Buchanan’s use of the words on-field and off-field package are interesting. The on-field package represents the common value element – KXIP were also probably looking for a good allrounder or an opening strike bowler. But the Bangladesh link was unique to KKR – the off field package in Buchanan’s words – and that would be what we call ‘private value’. That would probably explain why Shah Rukh was keen to sign him and as per Buchanan ‘ensured that we stay in the bidding till we secured him (Mortaza)”.
But that’s not quite the whole story. In the same interview, Buchanan also says “Frankly, we paid more. Both franchises were keen to have him and the price shot up in the competition.” Buchanan is highlighting an issue called the ‘Winners Curse’.
An Own Goal?
Another such case has been the purchase of Brazilian superstar Neymar. Paris Saint Germain (PSG) sent shock waves across the footballing finance world in 2017 meeting a €222 million buyout clause for the then Barcelona player. The Neymar deal effectively doubled the previous world record fee United had paid for Pogba. The world record fee had increased only by around 10% from 2009 to 2016, but in 2017 PSG shattered it by a factor of 2X, a 200% jump. So, has the footballing world gone mad? Does PSG or its ownership not understand basic economics? Does Neymar have secret information on location of vibranium mines? Or did PSG fall in the winner’s curse trap?
Such a move, which may have been not entirely economically rational is a result of the poor ways in which auctions are often designed and that is something Milgrom and Wilson have pointed out in other contexts in their work. Incidentally, back in 2017, Jose Mourinho (then the Manchester United manager) made a good observation of how such things can make the market inefficient, or even fail. “I don’t think the problem is paying crazy [money] for Neymar. The problem is with the other group of players [below them]… That is the dangerous area because [other clubs] accept the numbers [and] by paying too much some clubs create a very strange and out-of-control market.” Economists do not like it when markets fail. Because the forces of demand, supply and rationality are supposed to create the best outcomes for almost everyone. Unfortunately, they do, and when that happens, the market design has to be relooked at and tinkered with. In short, that’s what the two laureates have done to earn the Nobel prize.

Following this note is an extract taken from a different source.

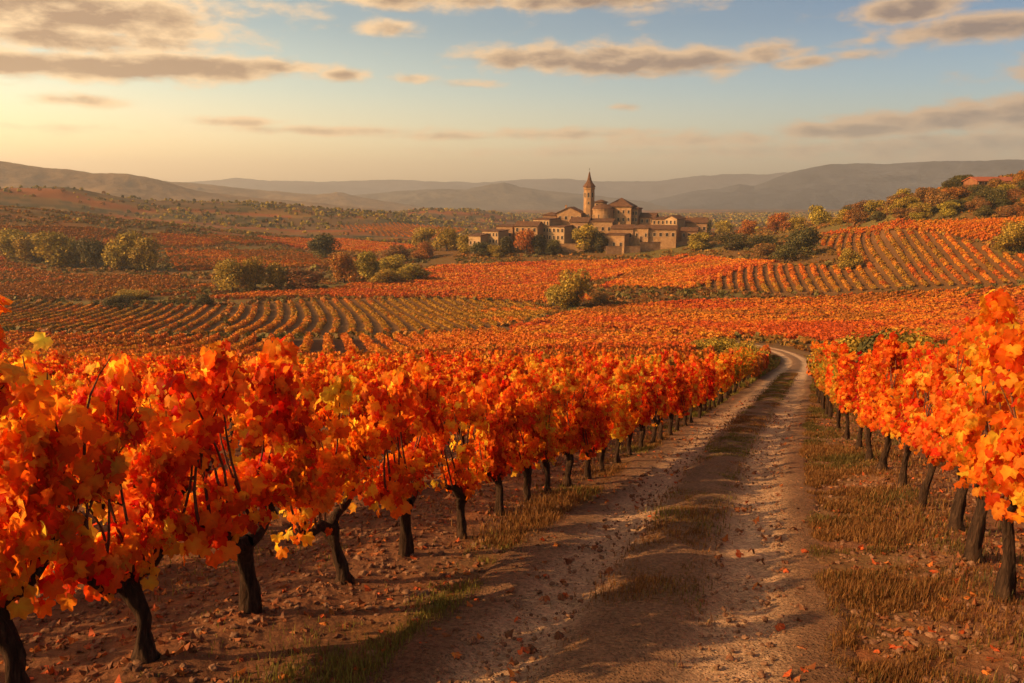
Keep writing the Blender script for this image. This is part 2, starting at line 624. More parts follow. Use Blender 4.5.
# outline (px), row heading (px the rows run towards, as azimuth), spacing, palette, width, soil colour, curve
FIELDS = [
    dict(pix=[(-260, 308), (0, 302), (150, 306), (225, 307), (225, 336), (0, 332), (-260, 340)], head=300, sp=3.3, pal=GOLD + ORANGE[1:3], w=1.0, h=.68, soil=(.16, .075, .022), curve=0.0),
    dict(pix=[(228, 307), (330, 300), (440, 300), (520, 303), (558, 312), (520, 324), (400, 334), (228, 336)], head=300, sp=3.3, pal=GOLD + ORANGE[1:3], w=1.15, h=.8, soil=(.16, .075, .022), curve=-0.0009),
    dict(pix=[(-200, 345), (0, 337), (225, 341), (400, 339), (500, 331), (560, 345), (420, 372), (340, 376), (0, 380), (-200, 385)], head=330, sp=2.9, pal=ORANGE, w=.95, soil=(.12, .05, .018), curve=-0.0006),
    dict(pix=[(180, 301), (240, 295), (330, 290), (440, 266), (560, 262), (690, 255), (640, 272), (560, 288), (600, 300), (540, 303), (440, 298), (330, 298)], head=2500, sp=2.2, pal=ORANGE + RED, w=1.5, h=.85, soil=(.22, .06, .015), curve=0.0),
    dict(pix=[(560, 316), (600, 308), (700, 301), (830, 298), (1024, 290), (1250, 292), (1250, 345), (1024, 345), (850, 344), (740, 336), (690, 352), (570, 352), (510, 330)], head=2600, sp=2.1, pal=RED + ORANGE, w=1.5, h=.85, soil=(.22, .06, .015), curve=0.0),
    dict(pix=[(640, 268), (700, 256), (780, 262), (740, 270), (690, 290), (640, 288), (600, 288)], head=2600, sp=2.2, pal=RED + ORANGE, w=1.5, h=.85, soil=(.2, .06, .015), curve=0.0),
    dict(pix=[(690, 287), (730, 268), (790, 266), (850, 270), (830, 250), (815, 238), (870, 232), (960, 240), (1000, 255), (1100, 262), (1100, 288), (1024, 282), (960, 286), (850, 292), (760, 293)], head=740, sp=3.4, pal=ORANGE + GOLD[:3], w=1.3, soil=(.15, .07, .022), curve=0.0013),
    dict(pix=[(815, 236), (850, 229), (950, 222), (1040, 219), (1150, 219), (1150, 255), (1024, 248), (960, 238), (880, 231)], head=2400, sp=2.8, pal=ORANGE, w=1.0, soil=(.2, .07, .018), curve=0.0),
    dict(pix=[(700, 303), (850, 296), (1024, 287), (1200, 290), (1200, 296), (1024, 292), (830, 304)], head=2600, sp=2.6, pal=GOLD + ORANGE, w=1.0, soil=(.12, .06, .02), curve=0.0),
    dict(pix=[(-120, 288), (0, 280), (60, 284), (150, 290), (205, 294), (110, 300), (0, 298), (-120, 300)], head=1500, sp=3.0, pal=DULL, w=.8, soil=(.13, .05, .018), curve=0.0),
    dict(pix=[(-100, 262), (0, 258), (60, 276), (170, 277), (215, 288), (150, 289), (0, 279), (-100, 280)], head=1500, sp=3.4, pal=DULL + ORANGE[:2], w=.9, soil=(.15, .05, .018), curve=0.0),
    dict(pix=[(165, 250), (290, 252), (400, 262), (310, 268), (180, 272)], head=1500, sp=3.6, pal=DULL + ORANGE[:3], w=.9, soil=(.16, .05, .018), curve=0.0),
    dict(pix=[(85, 243), (130, 236), (215, 236), (300, 245), (170, 249)], head=1500, sp=4.2, pal=ORANGE + DULL, w=1.1, soil=(.2, .07, .018), curve=0.0),
    dict(pix=[(-60, 232), (20, 226), (95, 229), (150, 235), (60, 243), (-60, 244)], head=2500, sp=4.2, pal=DULL, w=1.1, soil=(.14, .06, .02), curve=0.0),
    dict(pix=[(255, 237), (330, 239), (430, 246), (400, 252), (300, 249)], head=2500, sp=4.2, pal=ORANGE + RED, w=1.2, soil=(.22, .07, .018), curve=0.0),
    dict(pix=[(335, 226), (400, 223), (465, 229), (440, 238), (370, 235)], head=300, sp=4.5, pal=DULL + ORANGE[:2], w=1.2, soil=(.16, .07, .02), curve=0.0),
]
for fd in FIELDS:
    fd['pal'] = [(r_, g_ * 1.16, b_) for r_, g_, b_ in fd['pal']]
    fd['poly'] = field_poly(fd['pix'])


# ------------------------------------------------------------------ ground sheet
def ground_colour(x, y):
    r = np.hypot(x, y)
    nA = fbm(x / 55.0, y / 38.0, 60, 4)
    nB = fbm(x / 9.0, y / 9.0, 61, 3)
    soil = np.array([.155, .070, .032])
    col = np.tile(soil, (len(x), 1)) * (0.7 + 0.6 * nB)[:, None]
    # litter of leaves in the near rows
    lit = sstep(fbm(x * 1.9, y * 1.9, 62, 4), 0.50, 0.68)[:, None] * 0.4
    col = col * (1 - lit) + np.array([.26, .085, .022]) * lit
    # mid distance: dry grass and scrub between the fields
    g = sstep(r, 75, 130)[:, None]
    scrub = np.array([.15, .075, .020]) * (0.6 + 0.8 * nA)[:, None]
    grn = sstep(nA, 0.5, 0.62)[:, None]
    scrub = scrub * (1 - grn) + np.array([.13, .095, .024]) * grn
    col = col * (1 - g) + scrub * g
    # far hills: bands of vineyard, stubble and wood
    f = sstep(r, 380, 620)[:, None]
    bn = fbm(x / 150.0, y / 60.0, 70, 4, 0.6)[:, None]
    b2 = fbm(x / 60.0 + 40, y / 26.0, 75, 3, 0.6)[:, None]
    farc = np.where(bn > .57, [.30, .095, .016], np.where(bn > .50, [.24, .13, .030], np.where(bn > .42, [.085, .068, .020], [.17, .095, .030])))
    farc = farc * (0.28 + 0.62 * b2)
    col = col * (1 - f) + farc * f
    for fd in FIELDS:
        xs = np.array([p[0] for p in fd['poly']])
        ys = np.array([p[1] for p in fd['poly']])
        m = (x > xs.min()) & (x < xs.max()) & (y > ys.min()) & (y < ys.max())
        if m.any():
            k = np.where(m)[0]
            k = k[in_poly(x[k], y[k], fd['poly'])]
            col[k] = np.array(fd['soil']) * (0.7 + 0.6 * nB[k])[:, None]
    m = (y < 120) & (np.abs(x) < 60) & (y > -12)
    k = np.where(m)[0]
    if len(k):
        s, t = track_st(x[k], y[k])
        # verges: dry grass earth, more on the right
        e = np.exp(-((t - 2.0) / 0.75) ** 2) * .8 + np.exp(-((t + 1.75) / 0.4) ** 2) * .6
        e = (e * sstep(fbm(x[k] * 1.3, y[k] * 1.3, 80, 3), .3, .6))[:, None]
        col[k] = col[k] * (1 - e) + np.array([.16, .095, .035]) * e
    return col


az = np.concatenate([np.radians(np.arange(-180, -46, 3.0)), np.radians(np.arange(-46, 46, 0.115)), np.radians(np.arange(46, 180, 3.0))])
rr = np.concatenate([[0.4, 0.8, 1.3, 1.8, 2.3, 2.8], np.geomspace(3.2, 9000, 640)])
A2, R2 = np.meshgrid(az, rr)
gx, gy = (R2 * np.sin(A2)).ravel(), (R2 * np.cos(A2)).ravel()
gzv = G(gx, gy)
na, nr = len(az), len(rr)
i = np.arange(nr - 1)[:, None] * na
j = np.arange(na)[None]
jn = (j + 1) % na
GF = np.stack([i + j, i + jn, i + na + jn, i + na + j], -1).reshape(-1, 4)
GV = np.stack([gx, gy, gzv], 1)
GV = np.concatenate([GV, [[0, 0, gz(0, 0)]]])
c0 = len(GV) - 1
fan = np.stack([np.full(na, c0), (np.arange(na) + 1) % na, np.arange(na)], 1)
gcol = np.concatenate([ground_colour(gx, gy), [[.17, .08, .04]]])
ground = link('ground', mesh_data('ground', GV, [GF[:, ::-1], fan[:, ::-1]], M_GROUND, gcol, smooth=True))
tag(ground, 'brown vineyard earth falling to a wide valley of fields', 'ground', kind='structure')

# ------------------------------------------------------------------ far mountains, each a real body of land
def ridge(name, label, D, W, pts, seed, col, rough):
    A = np.linspace(math.atan((pts[0][0] - 512) / FPX), math.atan((pts[-1][0] - 512) / FPX), 420)
    P = np.array(pts, float)
    zc = np.interp(A, np.arctan((P[:, 0] - 512) / FPX), (195.5 - P[:, 1]) / FPX) * D * np.cos(A)
    ker = np.hanning(61); ker /= ker.sum()
    zs = np.convolve(np.pad(zc, 30, mode='edge'), ker, 'valid')
    Rr = np.linspace(D - W, D + W * 0.8, 70)
    A2, R2 = np.meshgrid(A, Rr)
    x, y = R2 * np.sin(A2), R2 * np.cos(A2)
    u = np.where(R2 < D, (D - R2) / W, (R2 - D) / (W * 0.8))
    base = -75.0
    mixu = sstep(u, 0.0, .28)
    zcr = zc[None] * (1 - mixu) + zs[None] * mixu
    n = fbm(x / (W * .35), y / (W * .35), seed, 5, .55) - .5
    gul = np.abs(fbm(x / (W * .22), y / (W * .26), seed + 9, 4) - .5) * 2
    prof = (1 - sstep(u, 0, 1)) * .55 + np.clip(1 - u, 0, 1) ** 1.6 * .45
    h = (zcr - base) * prof * (1 + 1.6 * n * rough * np.minimum(u * 4, 1) - gul * .30 * np.minimum(u * 3, 1) * (1 - u)) + base
    h = h + (fbm(x / (D * .012), y / (D * .012), seed + 3, 4) - .5) * D * .0022
    V = np.stack([x, y, h], -1).reshape(-1, 3)
    na, nr = len(A), len(Rr)
    i = np.arange(nr - 1)[:, None] * na
    j = np.arange(na - 1)[None]
    F = np.stack([i + j, i + j + 1, i + na + j + 1, i + na + j], -1).reshape(-1, 4)
    k = fbm(V[:, 0] / 260, V[:, 1] / 160, seed + 5, 4)[:, None]
    cc = np.array(col) * (.55 + .9 * k)
    o = link(name, mesh_data(name, V, [F[:, ::-1]], M_HILL, cc, smooth=True))
    tag(o, label, 'hills', kind='structure')


ridge('mountain_ridge', 'brown mountain ridge at the left skyline', 2300, 800, [(-420, 172), (-250, 160), (-120, 152), (-40, 158), (0, 160), (30, 164), (55, 168), (100, 173), (135, 174), (165, 180), (200, 190), (260, 198), (330, 204), (420, 212)], 201, (.16, .10, .045), .5)
ridge('mountain_ridge', 'low dun ridge behind the left mountain', 3300, 900, [(60, 215), (140, 182), (165, 181), (200, 183), (260, 190), (320, 195), (340, 192), (365, 197), (420, 206), (500, 214)], 223, (.15, .10, .05), .5)
ridge('mountain_ridge', 'pointed hill range behind the village', 4200, 1000, [(220, 212), (300, 200), (350, 196), (400, 191), (440, 189), (470, 189), (490, 185), (504, 183), (520, 187), (545, 191), (600, 196), (660, 204), (740, 212)], 245, (.085, .075, .060), .5)
ridge('mountain_ridge', 'pale farthest range along the centre skyline', 7000, 1500, [(120, 190), (180, 183), (215, 181), (245, 178), (275, 181), (330, 182), (400, 180), (440, 182), (480, 183), (520, 180), (560, 179), (600, 182), (650, 182), (690, 177), (720, 175), (760, 175), (800, 172), (900, 178), (1000, 190)], 267, (.065, .068, .075), .4)  # bluish base colour carries some of the distance haze
ridge('mountain_ridge', 'long dark mesa mountain on the right skyline', 4600, 1300, [(600, 214), (650, 200), (690, 191), (715, 189), (735, 184), (750, 186), (772, 177), (795, 170), (825, 165), (850, 164), (880, 165), (910, 163), (960, 162), (1024, 160), (1150, 158), (1300, 164), (1450, 190)], 289, (.055, .060, .070), .55)  # blue of the distant air is put into the mesa's base colour

# ------------------------------------------------------------------ dirt track
s_ax = np.concatenate([np.arange(TS[0], S0 + 2.5, 0.25), np.arange(S0 + 2.5, S0 + 30, 0.06), np.arange(S0 + 30, TS[-1] - .5, 0.4)])
t_ax = np.linspace(-1.85, 1.85, 75)
cx, cy = np.interp(s_ax, TS, TC[:, 0]), np.interp(s_ax, TS, TC[:, 1])
tx, ty = np.interp(s_ax, TS, TT[:, 0]), np.interp(s_ax, TS, TT[:, 1])
X = cx[:, None] + ty[:, None] * t_ax[None]
Y = cy[:, None] - tx[:, None] * t_ax[None]
S = np.repeat((s_ax - S0)[:, None], len(t_ax), 1)
T = np.repeat(t_ax[None], len(s_ax), 0)
wig = (fbm(S * .35, S * 0, 90, 3) - .5) * .45
rutl = np.exp(-((T + .78 + wig * .3) / .34) ** 4)
rutr = np.exp(-((T - .80 + wig * .3) / .36) ** 4)
edge = sstep(np.abs(T) + (fbm(S * .8, T * .5, 91, 4) - .5) * .8, 1.15, 1.6)
lump = (fbm(S * 1.1, T * 1.4, 92, 4, .55) - .5)
ripple = (fbm(S * 3.4 + 3 * fbm(S * .7, T * .8, 95, 2), T * .75, 93, 4, .6) - .5)
Zt = G(X.ravel(), Y.ravel(), False).reshape(X.shape)
Zt = Zt + .015 + .035 * np.exp(-(T / .35) ** 2) - .05 * (rutl + rutr) + lump * .07 + ripple * .085 * (.35 + .65 * (rutl + rutr)) - .16 * sstep(np.abs(T) + (fbm(S * .8, T * .5, 91, 4) - .5) * .3, 1.56, 1.82)
V = np.stack([X, Y, Zt], -1).reshape(-1, 3)
ns, nt = X.shape
i = np.arange(ns - 1)[:, None] * nt
j = np.arange(nt - 1)[None]
F = np.stack([i + j, i + j + 1, i + nt + j + 1, i + nt + j], -1).reshape(-1, 4)
rut = np.clip(rutl + rutr, 0, 1) * (.75 + .5 * (fbm(S * .5, T * 2, 94, 4) - .5))
rut = np.clip(rut, 0, 1)[..., None]
tcol = np.array([.23, .13, .068]) * (1 - rut) + np.array([.60, .39, .225]) * rut
e = edge[..., None]
tcol = tcol * (1 - e) + np.array([.17, .085, .042]) * e
track = link('dirt_track', mesh_data('dirt_track', V, [F], M_TRACK, tcol.reshape(-1, 3), smooth=True))
tag(track, 'rutted pale dirt track curving down between the vine rows', 'track', kind='structure')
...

So, what have the Nobel Laureates done in terms of work? Their focus was to reduce the likelihood of this winner’s curse and figure out how best the price can be discovered for an item so that the seller, the buyer and all other stakeholders have a net positive outcome. They even demonstrated it through their design of simultaneous auctions of mobile telephony spectrum to telecom companies in the United States.
Auctions are a terrific example of extracting fair values and prices from buyers which is what economists would call an ‘efficient’ result. But human emotion, asymmetry of information and plain craziness can easily corrupt the mechanism. After all, in the 2009 season, Mortaza played only one game, and in that one game he conceded 27 runs in the last over of the match to a certain Rohit Sharma (then playing for the Deccan Chargers) that turned out to be pivotal in their title charge.